Rhein-Herne-Kanal in Herne, 2015.
Rhein-Herne-Kanal in Herne, 2015. © Fotoarchiv Ruhr Museum/ Brigitte Kraemer

Fragen Sie eigentlich die Leute, die Sie fotografieren, um Erlaubnis?

Ich sage, wenn sie mich ansprechen, warum ich fotografiere. Wenn sie es nicht unbedingt wissen wollen, sage ich vielleicht auch mal gar nichts. Ich mache Straßenfotografie, und da kann man nicht immer fragen.

Sie scheuen sich nicht, die anzuquatschen?

Nein!

Die Leute machen bei Ihnen oft ihr Ding und gucken gar nicht in die Kamera. Man denkt, die haben Sie vergessen…

Wahrscheinlich haben sie mich dann akzeptiert und ich bin dabei. Ich inszeniere eigentlich gar nicht. Außer wenn die Leute das wollen und sich so aufstellen. Aber in der Regel passieren die Szenen nebenbei. Es sind ja fast immer ganz alltägliche Situationen.

Was würden Sie nie fotografieren?

Ich würde nie Kriegsfotografie machen, und auch die ganzen Promigeschichten sind nicht mein Ding.

Was ist mit der Cranger Kirmes?

Habe ich natürlich! Ich gehe fast immer zur Cranger Kirmes. Du machst ja nicht immer die gleichen Bilder, auch wenn du 1000 Mal da warst.

Momentan fotografieren Sie an der Ruhr…

Das Thema ist Freizeit an der Ruhr, wie bei der Serie zur Freizeit am Kanal. Die Galerie Schauraum Wachszinshaus in Hattingen hat mich eingeladen, eine Ausstellung zu machen, und Hattingen liegt an der Ruhr. Aus Mülheim kommt jetzt noch was vom „Ruhr Reggae Summer“ dazu, und im September habe ich noch eine Taufe von einer Freikirche in Essen. Ich achte schon darauf, dass ein paar Sachen nicht so alltäglich sind. Wie letzten Sonntag, da bin ich nach Hattingen gefahren. Und plötzlich stand eine Kuh im Wasser, weil es so heiß war an dem Tag.

>>> ZUR PERSON

■ Brigitte Kraemer ist 1954 in Hamm geboren. Nach einer Ausbildung zur Steuergehilfin studierte sie 1976 bis 1982 Visuelle Kommunikation an der Essener Folkwang-Hochschule.
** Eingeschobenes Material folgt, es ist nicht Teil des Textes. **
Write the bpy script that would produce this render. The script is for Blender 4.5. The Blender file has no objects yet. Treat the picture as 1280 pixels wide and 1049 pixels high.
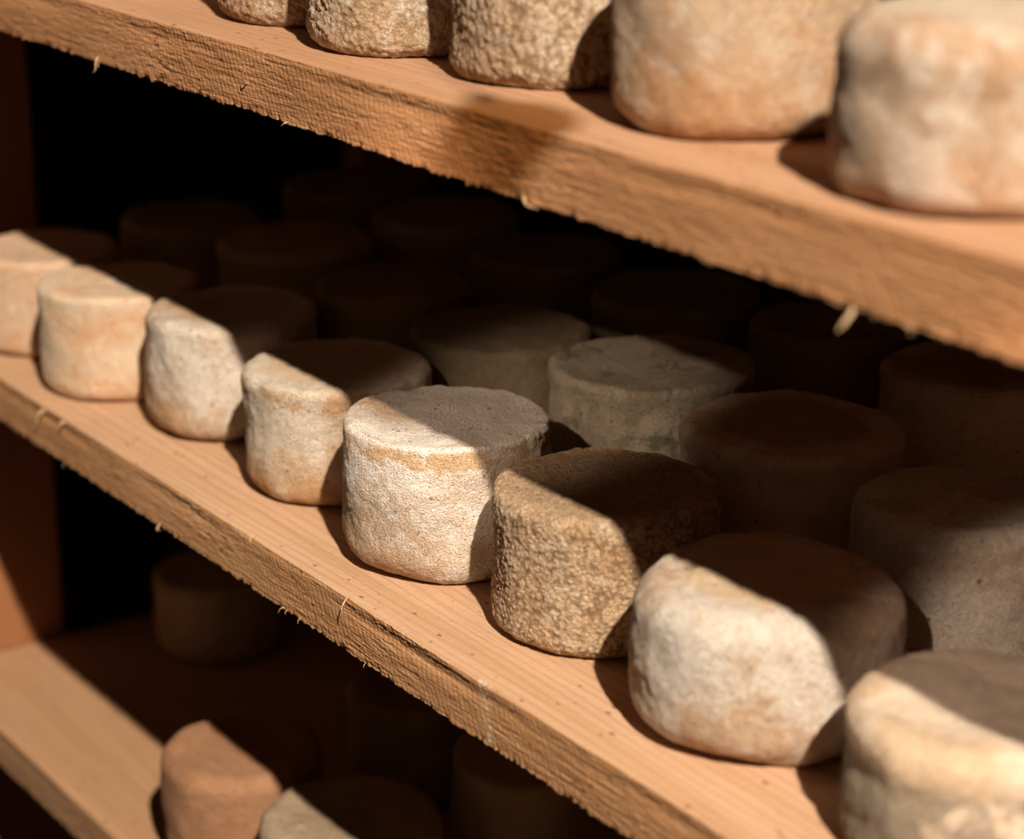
import bpy, math
import numpy as np
from mathutils import Matrix, Vector

SC = bpy.context.scene
COL = SC.collection

# ------------------------------------------------------------------ noise
def _hash(ix, iy, iz, seed):
    h = (ix.astype(np.int64)*374761393 + iy.astype(np.int64)*668265263 +
         iz.astype(np.int64)*2147483647 + seed*1274126177) & 0xFFFFFFFF
    h = ((h ^ (h >> 13))*1274126177) & 0xFFFFFFFF
    h = ((h ^ (h >> 16))*2246822519) & 0xFFFFFFFF
    return h ^ (h >> 15)

_G = np.array([[1,1,0],[-1,1,0],[1,-1,0],[-1,-1,0],[1,0,1],[-1,0,1],[1,0,-1],[-1,0,-1],
               [0,1,1],[0,-1,1],[0,1,-1],[0,-1,-1],[1,1,0],[-1,1,0],[0,-1,1],[0,-1,-1]], float)

def perlin(P, seed=0):
    I = np.floor(P).astype(np.int64); F = P - I
    U = F*F*F*(F*(F*6-15)+10)
    out = 0
    for dx in (0, 1):
        wx = U[:, 0] if dx else 1-U[:, 0]
        for dy in (0, 1):
            wy = U[:, 1] if dy else 1-U[:, 1]
            for dz in (0, 1):
                wz = U[:, 2] if dz else 1-U[:, 2]
                g = _G[_hash(I[:, 0]+dx, I[:, 1]+dy, I[:, 2]+dz, seed) & 15]
                d = g[:, 0]*(F[:, 0]-dx) + g[:, 1]*(F[:, 1]-dy) + g[:, 2]*(F[:, 2]-dz)
                out = out + wx*wy*wz*d
    return out

def fbm(P, seed=0, octv=3, gain=.5):
    a, s, o = 1., 1., 0
    for k in range(octv):
        o = o + a*perlin(P*s, seed+k*17); a *= gain; s *= 2.03
    return o

def worley(P, seed=0):
    I = np.floor(P).astype(np.int64); F = P - I
    d1 = np.full(len(P), 9.)
    for dx in (-1, 0, 1):
        for dy in (-1, 0, 1):
            for dz in (-1, 0, 1):
                h = _hash(I[:, 0]+dx, I[:, 1]+dy, I[:, 2]+dz, seed)
                q = ((dx+(h & 255)/255.-F[:, 0])**2 + (dy+((h >> 8) & 255)/255.-F[:, 1])**2 + (dz+((h >> 16) & 255)/255.-F[:, 2])**2)
                d1 = np.minimum(d1, q)
    return np.sqrt(d1)

# ------------------------------------------------------------------ mesh helpers
def mesh_obj(name, verts, faces, mat, parent=None, smooth=True):
    me = bpy.data.meshes.new(name)
    me.from_pydata([tuple(v) for v in verts], [], faces)
    me.update()
    if smooth:
        me.polygons.foreach_set('use_smooth', np.ones(len(me.polygons), bool))
    me.materials.append(mat)
    o = bpy.data.objects.new(name, me); COL.objects.link(o)
    if parent is not None:
        o.parent = parent
    return o

def quads_obj(name, V, Q, T, mat, parent=None):
    """verts (n,3), quads (m,4), tris (k,3) as arrays: fast path for dense meshes"""
    me = bpy.data.meshes.new(name)
    me.vertices.add(len(V)); me.vertices.foreach_set('co', np.asarray(V, np.float32).ravel())
    nl = Q.size + T.size
    me.loops.add(nl)
    me.loops.foreach_set('vertex_index', np.concatenate([Q.ravel(), T.ravel()]).astype(np.int32))
    npoly = len(Q) + len(T)
    me.polygons.add(npoly)
    st = np.concatenate([np.arange(len(Q))*4, Q.size + np.arange(len(T))*3]).astype(np.int32)
    me.polygons.foreach_set('loop_start', st)
    me.polygons.foreach_set('use_smooth', np.ones(npoly, bool))
    me.update(calc_edges=True); me.validate()
    me.materials.append(mat)
    o = bpy.data.objects.new(name, me); COL.objects.link(o)
    if parent is not None:
        o.parent = parent
    return o

def tag(o, label, cat=None, group=None, kind=None):
    if label: o['label'] = label
    if cat: o['category'] = cat
    if group: o['group'] = group
    if kind: o['kind'] = kind
    return o

# ------------------------------------------------------------------ materials
class NT:
    def __init__(s, name):
        s.m = bpy.data.materials.new(name); s.m.use_nodes = True
        s.t = s.m.node_tree; s.t.nodes.clear()
        s.out = s.n('ShaderNodeOutputMaterial'); s.b = s.n('ShaderNodeBsdfPrincipled')
        s.t.links.new(s.b.outputs[0], s.out.inputs[0])
    def n(s, t): return s.t.nodes.new(t)
    def l(s, a, b): s.t.links.new(a, b)
    def math(s, op, a, b=None, c=None, clamp=False):
        n = s.n('ShaderNodeMath'); n.operation = op; n.use_clamp = clamp
        for i, v in enumerate((a, b, c)):
            if v is None: continue
            if isinstance(v, (int, float)): n.inputs[i].default_value = v
            else: s.l(v, n.inputs[i])
        return n.outputs[0]
    def mapping(s, v, scale=(1, 1, 1), loc=(0, 0, 0)):
        n = s.n('ShaderNodeMapping'); n.inputs['Scale'].default_value = scale
        n.inputs['Location'].default_value = loc; s.l(v, n.inputs[0]); return n.outputs[0]
    def noise(s, v, scale, detail=4, rough=.55, dist=0.):
        n = s.n('ShaderNodeTexNoise'); n.inputs['Scale'].default_value = scale
        n.inputs['Detail'].default_value = detail; n.inputs['Roughness'].default_value = rough
        n.inputs['Distortion'].default_value = dist; s.l(v, n.inputs['Vector']); return n.outputs['Fac']
    def voro(s, v, scale, feature='F1'):
        n = s.n('ShaderNodeTexVoronoi'); n.feature = feature; n.inputs['Scale'].default_value = scale
        s.l(v, n.inputs['Vector']); return n.outputs['Distance']
    def step(s, f, a, b):
        """0 below a, 1 above b (a > b runs the other way)"""
        n = s.n('ShaderNodeMapRange'); n.interpolation_type = 'SMOOTHSTEP'
        lo, hi, o0, o1 = (a, b, 0., 1.) if a < b else (b, a, 1., 0.)
        n.inputs['From Min'].default_value = lo; n.inputs['From Max'].default_value = hi
        n.inputs['To Min'].default_value = o0; n.inputs['To Max'].default_value = o1
        s.l(f, n.inputs['Value']); return n.outputs[0]
    def mix(s, f, a, b):
        n = s.n('ShaderNodeMix'); n.data_type = 'RGBA'
        for i, v in ((0, f), (6, a), (7, b)):
            if isinstance(v, (int, float)): n.inputs[i].default_value = v
            elif isinstance(v, tuple): n.inputs[i].default_value = (*v, 1) if len(v) == 3 else v
            else: s.l(v, n.inputs[i])
        return n.outputs[2]
    def bump(s, h, dist, strength=1., prev=None):
        n = s.n('ShaderNodeBump'); n.inputs['Strength'].default_value = strength
        n.inputs['Distance'].default_value = dist; s.l(h, n.inputs['Height'])
        if prev is not None: s.l(prev, n.inputs['Normal'])
        return n.outputs[0]
    def done(s, col, rough=.9, nrm=None, spec=.15):
        if isinstance(col, tuple): s.b.inputs['Base Color'].default_value = (*col, 1)
        else: s.l(col, s.b.inputs['Base Color'])
        s.b.inputs['Roughness'].default_value = rough
        s.b.inputs['Specular IOR Level'].default_value = spec
        if nrm is not None: s.l(nrm, s.b.inputs['Normal'])
        return s.m

def objcoord(k):
    tc = k.n('ShaderNodeTexCoord'); return tc.outputs['Object']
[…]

■ Seit 1984 wohnt sie in Wanne-Eickel. In Herne war sie zuletzt im April/Mai 2022 an der Gemeinschaftsausstellung „Wir sind Herne“ in der Akademie Mont-Cenis beteiligt.

■ Mehr über Bücher, Ausstellungen und Preise auf www.fotografie-brigittekraemer.de.

>>> ZUM ANKAUF

Mit dem Ankauf des Bilderkonvoluts aus den Jahren 1982 bis 2021 ergänzt das Essener Ruhr Museum seine umfangreiche Sammlung u.a. um das Thema Migration - ein Schwerpunkt der Fotografin. „Sie ist keine distanzierte Betrachterin, sondern durch ihr Einfühlungsvermögen in ihren Fotografien Teil der Szene“, würdigt das Ruhr Museum den besonderen Umgang Brigitte Kraemers mit ihren Themen.